Avrebbe sicuramente immaginato un epilogo diverso Sergio Marchionne per l’addio alla “sua” Fiat Chrysler Automobiles (FCA). Sì, sua. Sua perché l’ha creata lui, risollevando un’azienda che registrava perdite esercizio dopo esercizio e portandola dopo soli 5 anni, al cospetto di una delle tre big di Detroit, per la più grande operazione d'acquisto di Fiat oltre i confini nazionali.
Il rilancio industriale del Lingotto (o ex Lingotto) parte da quel lontano 1° giugno 2004, quando Sergio Marchionne diviene Ad del gruppo FIAT, un’azienda tecnicamente fallita, che grazie anche agli aiuti di Stato (che da soli non garantiscono la sopravvivenza, vedasi Alitalia) è riuscita a ripartire, riconquistando quote di mercato, grazie anche al rilancio dei modelli storici.
Da quel momento è stato un crescendo di successi che culminano con l'acquisizione di Chrysler, alle prese con la più grave crisi economica del 2009. La strategia di acquisizione è stata perfetta, a tal punto che alla fine anche i sindacati statunitensi hanno ceduto davanti al cospetto del manager italo-canadese.
A Marchionne va riconosciuta anche la grande opera di ingegneria finanziaria che ha portato il gruppo Fiat a decuplicare il valore per gli azionisti nell'arco di 14 anni, grazie agli spin off e agli scorpori di Fiat Industrial (ora CNH) e Ferrari, senza dimenticare la quotazione a Wall Street di FCA e della stessa Ferrari.
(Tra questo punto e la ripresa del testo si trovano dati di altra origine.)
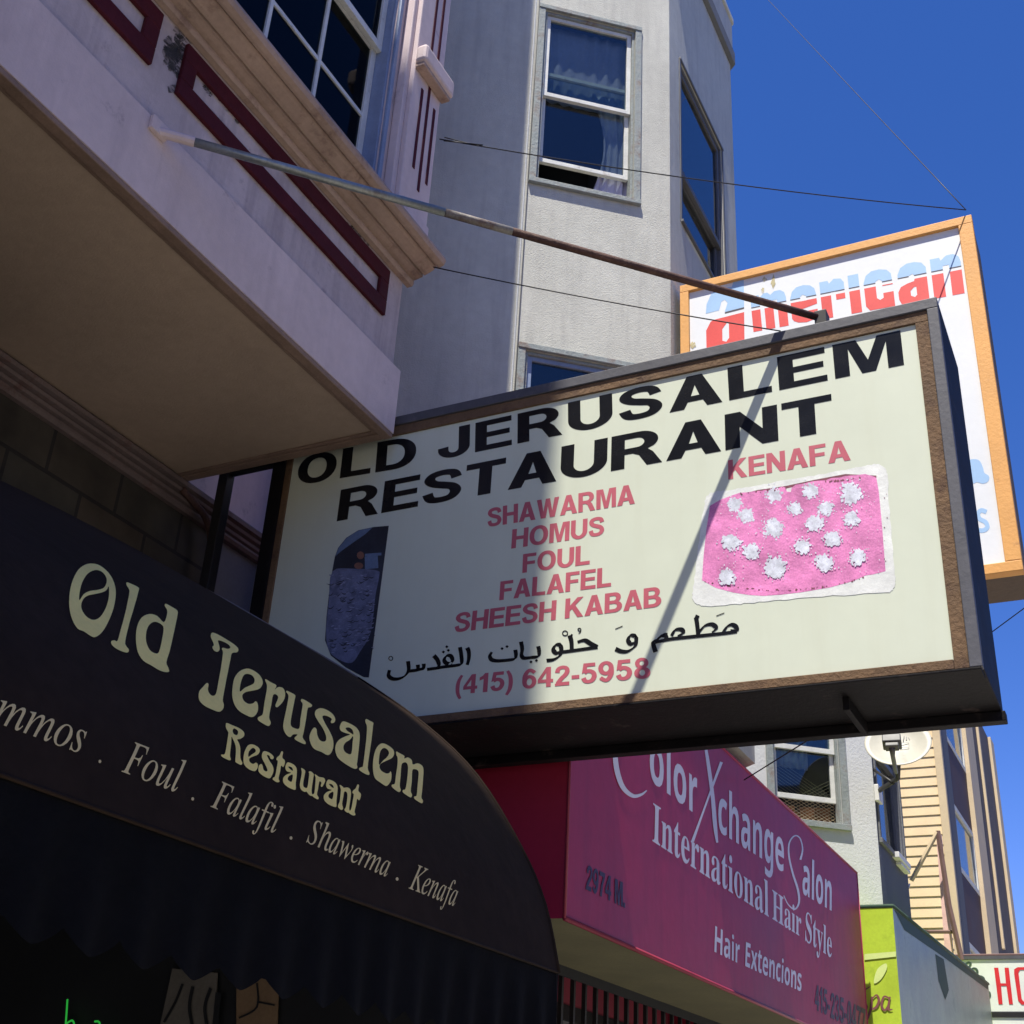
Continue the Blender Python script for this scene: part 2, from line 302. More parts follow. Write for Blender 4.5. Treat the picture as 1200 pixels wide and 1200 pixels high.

Insomma, da sabato scorso FCA, Ferrari e CNH Industrial perdono il genio di Marchionne con qualche mese di anticipo rispetto alle attese con Mike Manley, Louis Camilleri e Suzanne Heywood, rispettivamente, a capo delle tre realtà industriali.
Per quanto riguarda FCA, non dovrebbero esserci stravolgimenti di breve e Manley dovrebbe seguire la linea annunciata nel piano industriale di giugno, a partire dallo scorporo di Magneti Marelli.
In borsa, i titoli interessati hanno recuperato parte delle perdite dopo aver aperto con cali intorno al 5%. Il mercato ha scontato l’addio improvviso, un evento questo anticipato rispetto a quanto previsto (aprile 2019). Probabilmente un po’ di speculazione e il frettoloso passaggio di consegne stanno intaccando il sentiment degli investitori. Gli operatori rimangono comunque fiduciosi in attesa dei conti in pubblicazione questa settimana.
Non cambiano le prospettive di lungo periodo, che rimangono a nostro avviso rialziste. Le scelte industriali (il passaggio all'elettrico e la concetrazione sul mondo dei SUV ad alta marginazione) sono sufficienti da soli a raggiungere i target di vendite annunciati, a cui il mercato ha fatto sempre una certa fatica a credere. L'operazione di M&A con qualche partner industriale appare un po' più incerta rispetto a qualche giorno fa e qualche investitore deve abbandonare il sogno di un annuncio dell'ultimo minuto atteso fino a sabato scorso.